Morgan Stanley Economic Digest 5/19/06; Stephen Roach: A Tale of Two Asias

All this raises a profound question for the rest of the world: If India is to services as China is to manufacturing, what role does that leave for the high-cost developed world? Down the road, if India also succeeds in pushing into manufacturing while China makes successful forays into services, the same question becomes all the more threatening to the world’s major industrial economies. Protectionism is the biggest risk in all this. IT-enabled globalization is pushing economic development into manufacturing and services at a breakneck pace. Moreover, IT-enabled connectivity has increasingly transformed once non-tradable services into tradables -- and has moved rapidly up the value chain and occupational hierarchy in doing so. The result is a mounting sense of economic insecurity in the developed world that has become a lightning rod for political action that, unfortunately, has unleashed an increasingly worrisome protectionist backlash.
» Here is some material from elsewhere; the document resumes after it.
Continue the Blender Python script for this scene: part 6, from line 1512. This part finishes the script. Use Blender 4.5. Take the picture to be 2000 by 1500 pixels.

This is not the experience that orthodox economics understands. The win-win theory of globalization -- workers in poor countries get rich through trade but then turn around and buy things made by rich countries -- just isn’t working. That’s because both the speed and scope of an IT-enabled globalization has broken the mold of the classic theory of comparative advantage. In days of yore, it was fine -- albeit painful -- for rich countries to give up market share in tradable manufactured products. That’s because highly-educated knowledge workers could seek refuge and shelter in nontradable services. However, with nontradables becoming tradable and with educational attainment and skillsets rising rapidly in the developing world, the security of the old way has all but vanished. Sadly, that provides both the justification and the opening for protectionists.


Of course with unregulated illegal immigration many of the "last resort" low end nontradables have become tradable as well. The high rollers are going to have to choose, do they want a managed pullback from the imbalances they have created or a messy unmanaged one (which judging from history, will be quite destructive and also quite ineffective at redistribution).